Bustle Hustles 'Blackout Poetry'

Originally Published: September 01, 2017

Our hearts are aflutter over this article by E. Ce Miller about erasure/found poetry's distant cousin, "Blackout Poetry," a phenomenon that's sweeping the web. At Bustle, Miller explains "The basic premise behind blackout poetry — also sometimes referred to as found poetry or erasure poetry, though there are distinctions between the three — is that the poet takes a found document, traditionally a print newspaper, and crosses out a majority of the existing text, leaving visible only the words that comprise his or her poem; thereby revealing an entirely new work of literature birthed from an existing one." Let's start there: 

The striking imagery of the redacted text — eliminated via liberal use of a black marker (hence: “blackout” poetry) — and the remaining readable text work together to form a new piece of visual poetry. Pretty cool, right?

“It’s sort of like if the CIA did haiku,” writes Austin Kleon, the author and artist behind the Steal Like An Artist books and others, in a blog post titled: A Brief History of my Newspaper Blackout Poems. In addition to his 2010 book, Newspaper Blackout, Kleon shares his blackout poems on Instagram (@austinkleon) and Tumblr (@newspaperblackout) where he quickly learned that the central idea behind his art form was hardly new — though he’s credited with the current trend of newspaper-specific blackout poetry.

In a TEDxKC talk from 2012, Kleon traces the evolving history of blackout poetry back 250 years, to a man named Caleb Whiteford who published a broadsheet of found poetry and puns he’d collected from some of the first-ever print newspapers.
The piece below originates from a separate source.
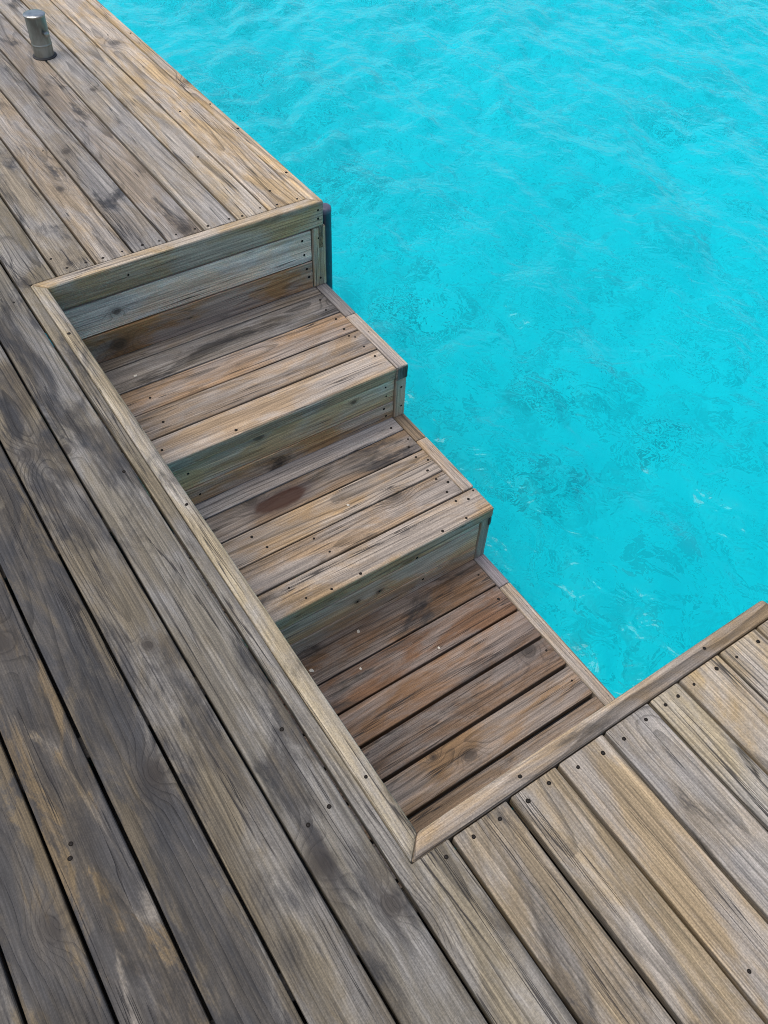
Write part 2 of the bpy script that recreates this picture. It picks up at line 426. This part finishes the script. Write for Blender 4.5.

According to Kleon's research, blackout poetry then made its way to a Parisian avant-garde poet named Tristan Tzara; a painter named Brion Gysin; American Beat writer William S. Burroughs; contemporary writer Tom Phillips, whose form of blackout poetry is called “humument"; and finally to Kleon himself, who began creating his own blackout poetry as a cure for writer's block.